:: INFORMATION SUPPLIED ::

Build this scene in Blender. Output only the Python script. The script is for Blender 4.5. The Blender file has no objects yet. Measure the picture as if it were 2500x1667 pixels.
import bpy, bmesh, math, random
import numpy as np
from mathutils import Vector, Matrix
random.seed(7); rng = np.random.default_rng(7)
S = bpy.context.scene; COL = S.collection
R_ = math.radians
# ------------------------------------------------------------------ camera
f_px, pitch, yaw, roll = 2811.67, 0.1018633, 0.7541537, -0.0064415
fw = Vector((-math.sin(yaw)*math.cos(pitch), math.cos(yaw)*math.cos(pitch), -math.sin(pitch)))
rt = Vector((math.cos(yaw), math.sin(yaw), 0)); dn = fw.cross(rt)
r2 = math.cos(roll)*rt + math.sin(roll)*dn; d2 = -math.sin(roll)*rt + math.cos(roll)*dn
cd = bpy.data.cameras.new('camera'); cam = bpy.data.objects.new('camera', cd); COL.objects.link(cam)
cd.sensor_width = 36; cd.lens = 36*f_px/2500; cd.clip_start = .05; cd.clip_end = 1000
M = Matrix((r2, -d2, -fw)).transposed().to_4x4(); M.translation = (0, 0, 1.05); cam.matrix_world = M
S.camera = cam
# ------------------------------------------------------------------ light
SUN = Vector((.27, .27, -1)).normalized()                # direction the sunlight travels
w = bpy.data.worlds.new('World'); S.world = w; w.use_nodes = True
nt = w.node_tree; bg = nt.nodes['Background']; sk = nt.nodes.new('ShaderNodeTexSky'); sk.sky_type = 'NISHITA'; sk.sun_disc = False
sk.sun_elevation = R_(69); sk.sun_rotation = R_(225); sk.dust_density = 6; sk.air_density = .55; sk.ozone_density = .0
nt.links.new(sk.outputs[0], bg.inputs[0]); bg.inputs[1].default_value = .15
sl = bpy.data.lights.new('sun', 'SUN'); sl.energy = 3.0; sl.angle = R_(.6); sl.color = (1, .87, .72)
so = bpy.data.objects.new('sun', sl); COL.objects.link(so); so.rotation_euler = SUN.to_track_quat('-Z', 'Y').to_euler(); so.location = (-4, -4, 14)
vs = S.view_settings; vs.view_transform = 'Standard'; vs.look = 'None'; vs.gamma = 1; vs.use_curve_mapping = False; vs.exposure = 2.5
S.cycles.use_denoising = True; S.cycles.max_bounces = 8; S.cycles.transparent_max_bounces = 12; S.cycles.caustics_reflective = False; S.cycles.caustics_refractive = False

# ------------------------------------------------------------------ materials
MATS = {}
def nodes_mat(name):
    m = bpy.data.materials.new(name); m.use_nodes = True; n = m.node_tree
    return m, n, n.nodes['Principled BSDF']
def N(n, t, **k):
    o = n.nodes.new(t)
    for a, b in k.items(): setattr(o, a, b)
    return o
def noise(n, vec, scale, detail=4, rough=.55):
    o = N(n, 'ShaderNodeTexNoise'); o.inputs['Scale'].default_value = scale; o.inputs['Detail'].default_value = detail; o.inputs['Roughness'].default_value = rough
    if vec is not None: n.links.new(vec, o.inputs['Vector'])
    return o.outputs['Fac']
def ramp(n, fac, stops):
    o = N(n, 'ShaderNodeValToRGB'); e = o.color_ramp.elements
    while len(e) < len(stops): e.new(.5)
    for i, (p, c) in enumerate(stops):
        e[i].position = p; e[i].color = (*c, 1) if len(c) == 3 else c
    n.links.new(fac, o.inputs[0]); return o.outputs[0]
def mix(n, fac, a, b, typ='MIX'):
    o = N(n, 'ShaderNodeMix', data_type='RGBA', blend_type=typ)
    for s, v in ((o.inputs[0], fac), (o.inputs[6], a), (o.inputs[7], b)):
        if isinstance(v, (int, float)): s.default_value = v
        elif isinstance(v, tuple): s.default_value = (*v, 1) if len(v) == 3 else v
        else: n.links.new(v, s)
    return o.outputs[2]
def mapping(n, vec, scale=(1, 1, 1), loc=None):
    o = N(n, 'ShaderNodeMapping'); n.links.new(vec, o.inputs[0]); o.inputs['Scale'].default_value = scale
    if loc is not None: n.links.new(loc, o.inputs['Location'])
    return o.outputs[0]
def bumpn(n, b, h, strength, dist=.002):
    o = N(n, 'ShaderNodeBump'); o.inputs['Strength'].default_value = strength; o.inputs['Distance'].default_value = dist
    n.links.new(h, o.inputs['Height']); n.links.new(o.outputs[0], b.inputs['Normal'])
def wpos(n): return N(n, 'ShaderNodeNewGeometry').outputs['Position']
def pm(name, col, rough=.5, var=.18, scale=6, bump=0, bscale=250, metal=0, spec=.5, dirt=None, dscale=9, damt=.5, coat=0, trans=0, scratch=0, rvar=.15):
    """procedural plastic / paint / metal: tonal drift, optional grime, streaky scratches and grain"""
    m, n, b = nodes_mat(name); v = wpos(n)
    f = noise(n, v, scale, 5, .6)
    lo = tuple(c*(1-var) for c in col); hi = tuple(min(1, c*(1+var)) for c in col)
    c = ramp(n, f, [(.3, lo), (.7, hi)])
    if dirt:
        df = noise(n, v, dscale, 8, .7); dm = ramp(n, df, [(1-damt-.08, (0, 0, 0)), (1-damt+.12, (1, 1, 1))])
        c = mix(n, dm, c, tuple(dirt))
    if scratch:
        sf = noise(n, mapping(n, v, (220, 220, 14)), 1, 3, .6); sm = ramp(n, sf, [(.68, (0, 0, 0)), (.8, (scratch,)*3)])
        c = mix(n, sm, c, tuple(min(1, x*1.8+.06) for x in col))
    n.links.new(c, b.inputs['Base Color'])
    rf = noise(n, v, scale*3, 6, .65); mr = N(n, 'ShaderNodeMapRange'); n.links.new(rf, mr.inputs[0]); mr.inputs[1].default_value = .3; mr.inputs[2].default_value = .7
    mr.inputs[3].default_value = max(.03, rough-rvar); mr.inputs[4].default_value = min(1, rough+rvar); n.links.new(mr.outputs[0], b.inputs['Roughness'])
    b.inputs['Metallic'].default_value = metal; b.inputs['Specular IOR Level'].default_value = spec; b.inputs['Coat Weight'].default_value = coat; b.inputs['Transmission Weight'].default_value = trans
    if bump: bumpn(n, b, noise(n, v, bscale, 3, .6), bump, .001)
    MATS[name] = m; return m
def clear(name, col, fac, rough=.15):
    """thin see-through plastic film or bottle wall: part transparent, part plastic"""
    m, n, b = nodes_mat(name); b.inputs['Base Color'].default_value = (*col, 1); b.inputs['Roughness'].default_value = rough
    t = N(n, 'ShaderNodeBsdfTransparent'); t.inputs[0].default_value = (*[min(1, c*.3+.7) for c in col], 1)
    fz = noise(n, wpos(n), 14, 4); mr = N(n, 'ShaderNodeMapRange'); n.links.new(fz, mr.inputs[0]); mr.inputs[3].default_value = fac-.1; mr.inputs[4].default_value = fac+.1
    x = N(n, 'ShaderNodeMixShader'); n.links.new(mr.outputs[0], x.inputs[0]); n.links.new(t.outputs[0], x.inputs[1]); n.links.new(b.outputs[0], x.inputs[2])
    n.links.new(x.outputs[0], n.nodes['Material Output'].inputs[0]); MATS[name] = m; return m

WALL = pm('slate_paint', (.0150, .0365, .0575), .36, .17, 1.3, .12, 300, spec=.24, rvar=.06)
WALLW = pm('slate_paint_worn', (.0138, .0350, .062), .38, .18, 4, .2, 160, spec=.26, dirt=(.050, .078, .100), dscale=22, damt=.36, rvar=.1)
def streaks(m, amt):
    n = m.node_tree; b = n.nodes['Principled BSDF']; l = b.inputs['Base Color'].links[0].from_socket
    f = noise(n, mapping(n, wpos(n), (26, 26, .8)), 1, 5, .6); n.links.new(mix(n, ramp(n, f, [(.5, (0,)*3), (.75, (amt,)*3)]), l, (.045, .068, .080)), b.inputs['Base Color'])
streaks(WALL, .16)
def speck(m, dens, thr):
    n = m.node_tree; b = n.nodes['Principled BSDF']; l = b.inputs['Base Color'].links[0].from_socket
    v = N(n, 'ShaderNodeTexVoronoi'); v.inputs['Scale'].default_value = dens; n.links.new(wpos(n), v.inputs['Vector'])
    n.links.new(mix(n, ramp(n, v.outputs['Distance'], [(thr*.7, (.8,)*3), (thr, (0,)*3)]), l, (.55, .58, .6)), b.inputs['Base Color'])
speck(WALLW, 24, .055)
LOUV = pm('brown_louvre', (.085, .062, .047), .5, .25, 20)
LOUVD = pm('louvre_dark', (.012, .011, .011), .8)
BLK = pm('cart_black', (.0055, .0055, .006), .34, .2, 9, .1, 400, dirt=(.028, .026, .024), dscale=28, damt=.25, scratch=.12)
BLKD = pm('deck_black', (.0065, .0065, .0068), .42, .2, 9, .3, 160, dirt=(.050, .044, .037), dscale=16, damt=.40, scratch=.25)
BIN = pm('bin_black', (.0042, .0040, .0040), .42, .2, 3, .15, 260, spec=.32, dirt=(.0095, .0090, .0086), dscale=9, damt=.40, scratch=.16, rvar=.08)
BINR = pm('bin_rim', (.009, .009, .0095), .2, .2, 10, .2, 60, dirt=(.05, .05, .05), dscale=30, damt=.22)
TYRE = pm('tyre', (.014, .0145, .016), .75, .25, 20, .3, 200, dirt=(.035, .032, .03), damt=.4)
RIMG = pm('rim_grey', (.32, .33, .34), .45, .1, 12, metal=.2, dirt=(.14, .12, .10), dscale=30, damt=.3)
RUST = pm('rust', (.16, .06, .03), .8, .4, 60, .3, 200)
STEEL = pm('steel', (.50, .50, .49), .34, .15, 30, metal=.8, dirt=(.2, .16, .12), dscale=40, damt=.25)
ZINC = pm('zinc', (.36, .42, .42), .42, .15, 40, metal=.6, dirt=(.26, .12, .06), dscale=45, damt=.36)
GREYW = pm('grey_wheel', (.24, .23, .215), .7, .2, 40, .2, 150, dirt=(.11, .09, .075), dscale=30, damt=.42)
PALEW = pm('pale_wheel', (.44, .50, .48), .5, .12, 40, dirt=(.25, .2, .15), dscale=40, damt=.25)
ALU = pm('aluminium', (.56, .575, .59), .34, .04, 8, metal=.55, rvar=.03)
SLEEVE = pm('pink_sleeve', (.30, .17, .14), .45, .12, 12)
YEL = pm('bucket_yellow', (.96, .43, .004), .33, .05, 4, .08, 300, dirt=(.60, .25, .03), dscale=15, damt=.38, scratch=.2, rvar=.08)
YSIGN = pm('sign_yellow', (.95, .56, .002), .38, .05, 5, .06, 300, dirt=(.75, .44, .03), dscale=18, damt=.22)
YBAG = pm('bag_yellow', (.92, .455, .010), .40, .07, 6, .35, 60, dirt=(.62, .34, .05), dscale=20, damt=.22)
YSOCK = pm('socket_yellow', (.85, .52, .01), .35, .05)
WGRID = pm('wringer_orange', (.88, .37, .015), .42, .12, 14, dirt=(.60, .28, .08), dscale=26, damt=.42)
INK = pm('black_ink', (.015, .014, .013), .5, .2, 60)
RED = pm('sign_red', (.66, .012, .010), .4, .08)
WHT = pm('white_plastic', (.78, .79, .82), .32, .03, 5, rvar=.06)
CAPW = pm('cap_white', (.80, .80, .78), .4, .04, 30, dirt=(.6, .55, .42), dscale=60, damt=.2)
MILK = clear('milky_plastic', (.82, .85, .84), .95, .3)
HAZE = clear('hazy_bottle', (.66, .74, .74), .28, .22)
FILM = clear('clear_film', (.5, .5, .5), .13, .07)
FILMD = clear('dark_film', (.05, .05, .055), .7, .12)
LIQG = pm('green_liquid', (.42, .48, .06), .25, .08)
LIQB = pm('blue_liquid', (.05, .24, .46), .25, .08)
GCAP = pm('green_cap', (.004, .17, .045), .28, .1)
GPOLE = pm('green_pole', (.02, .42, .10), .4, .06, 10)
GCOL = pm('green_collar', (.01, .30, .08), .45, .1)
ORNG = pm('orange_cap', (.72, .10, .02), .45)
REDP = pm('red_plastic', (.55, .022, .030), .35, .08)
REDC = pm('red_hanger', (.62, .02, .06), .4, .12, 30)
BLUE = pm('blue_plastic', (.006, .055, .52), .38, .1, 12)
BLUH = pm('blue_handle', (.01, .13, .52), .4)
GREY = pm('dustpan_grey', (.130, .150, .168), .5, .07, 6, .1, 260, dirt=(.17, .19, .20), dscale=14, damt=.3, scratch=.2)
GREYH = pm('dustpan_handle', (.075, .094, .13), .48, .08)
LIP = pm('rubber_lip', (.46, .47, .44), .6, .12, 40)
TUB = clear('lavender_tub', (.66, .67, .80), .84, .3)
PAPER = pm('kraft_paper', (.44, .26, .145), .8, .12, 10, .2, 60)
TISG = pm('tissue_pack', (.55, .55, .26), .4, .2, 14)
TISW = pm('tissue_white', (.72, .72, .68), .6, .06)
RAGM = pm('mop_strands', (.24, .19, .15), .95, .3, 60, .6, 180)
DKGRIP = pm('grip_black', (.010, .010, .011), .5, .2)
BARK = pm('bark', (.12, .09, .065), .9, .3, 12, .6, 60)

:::

TASK STATEMENT: Pick out the lines that include the word "scene" and write them out.

SOLUTION FOR THIS EXERCISE:
Build this scene in Blender. Output only the Python script. The script is for Blender 4.5. The Blender file has no objects yet. Measure the picture as if it were 2500x1667 pixels.
S = bpy.context.scene; COL = S.collection